• Welcome to Overclockers Forums! Join us to reply in threads, receive reduced ads, and to customize your site experience!

Manual Download v1.19

Overclockers is supported by our readers. When you click a link to make a purchase, we may earn a commission. Learn More.

Psykoikonov

Member
Joined
Dec 16, 2003
Location
ON, CA
Last edited:
I guess if you eliminate some optimizations it's going to be slower, but I went ahead and installed it on this machine. Going from 1.15 to 1.18 made a big difference, but I'm still seeing an EUE here and there. I'll give up 5% or even 10% of my production if it means I won't see any more units end early. I'll wait to see if it does end the problem before I install it on my other machine.
 
Tried it and lost about 8% PPD. Since I'm getting only the occasional EUE, I'm staying with 1.18 for the moment.
 
Installing on all my clients... heck, maybe this one will be v1.09 reborn... the version number sure is appropriate. ;)
 
Bump...

This appears to be a winner folks... I'd recommend installing it right now!!!

Since installing on my 6 clients I've been EUE/UM free... only ~12 hours worth of Folding, but I think that's enough to say that this core is waaaayyyyy more stable than any v1.13 -> v1.18 core.

It's a touch faster than v1.09... so they did improve a bit even when removing a lot of the optimizations present in v1.13 -> v1.18. I think that's key for Stanford/nVidia here... don't go for the entire motherload of optimizations all at once, makes it too hard to debug when something goes wrong. I would think stability would be more important to them than slightly faster production... especially since the instability is slowing the project by a much greater margin than the small speed up gave them in the first place.
 
Okay, what does NANS detected on GPU mean? I had one card put out three or four units after switching to 1.19 and then EUE out of every single work unit after that unit it automaticallay paused folding on that GPU for 24 hours. Is that card fried now?
 
What series card? I think 8600 series are still having problems...

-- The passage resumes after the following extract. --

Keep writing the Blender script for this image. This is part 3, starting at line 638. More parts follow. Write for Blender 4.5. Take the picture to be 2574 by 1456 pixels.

However, I had that same experience with v1.13 - v1.18. Once the card went into the death spiral, as you're seeing, I had to reboot the machine to get it back Folding. Nothing else seemed to work... lowered clocks, deleted the current WU, nothing.

The thread link'd to at the top of this thread also has folks with mixed results... some are EUE/UM free, others still having issues. So far :crosses fingers: I'm EUE free. :)

I don't think your card is dead... I just think the machine needs to clear its head. Give it a reboot and see if that does the trick.
 
I've theorized that the constant UM loop has got something to do with the nVidia drivers and/or the CUDA layer getting hosed over time by the FAH core, taking a restart to get things cleared out of the pipeline... but that's just my guess. If you're now running EUE/UM free... I doubt you'll experience that situation again.

I've also seen recommendations to run the latest 178.24 drivers if you're not already.

24 hours strong here... no EUE/UM on v1.19. :beer:
 
24 hours strong here... no EUE/UM on v1.19. :beer:

Well, after thinking about it, I went back to the 1.19s, and I'm over 24 hours with no EUE/UM either. And my PPD is up, so I think that any PPD 'loss' is being more than made up by not having EUEs/UMs.

(Of course I've also swapped out a 8800 GTS 640 for a 9800 GX2, but I think the difference is more than that.)

I still have 1 machine to switch over, and after that I'll see what my PPD really is.
 
I don't know why, but I have two 8800GTs in this machine and after the switch one is stable, not a single EUE, the other is having more problems than it did under either 1.15 or 1.18. I suppose the card could have just went bad at about the time I switched, but that would be quite a coincidence.

I went ahead and underclocked both cards and I'll see how it goes over the next day. Both are factory overclocked cards, EVGA 8800GT SC.

Oh, and editing to ask a quick question, how do I know which card is which if I decide I need to RMA the one that is having problems?
 
Before you do that... did you install the display drivers with both cards already installed?

Or... did you install the second card after drivers were already installed?

The latter could possibly cause problems... just something to try before going with an RMA.
 
I've had at least three instances on my daily office machine where one or the other cards and sometimes both went into a UM loop. Un and reinstalling the drivers fixed it every time.
 
A result that lends itself to my theory that the FAH core is indeed hosing something in the drivers....

A simple reboot didn't fix it for you ChasR?
 
I had one card installed and folding, and installed the second one a month or two later. The thing is that I haven't changed anything in my setup since I started GPU folding. I looked a few days ago and could see at least a two week period with over 400 work units completed without a single EUE.

I've been planning to move these two cards to a dedicated folding system, so I guess I'll have to make the time to do that as soon as I can.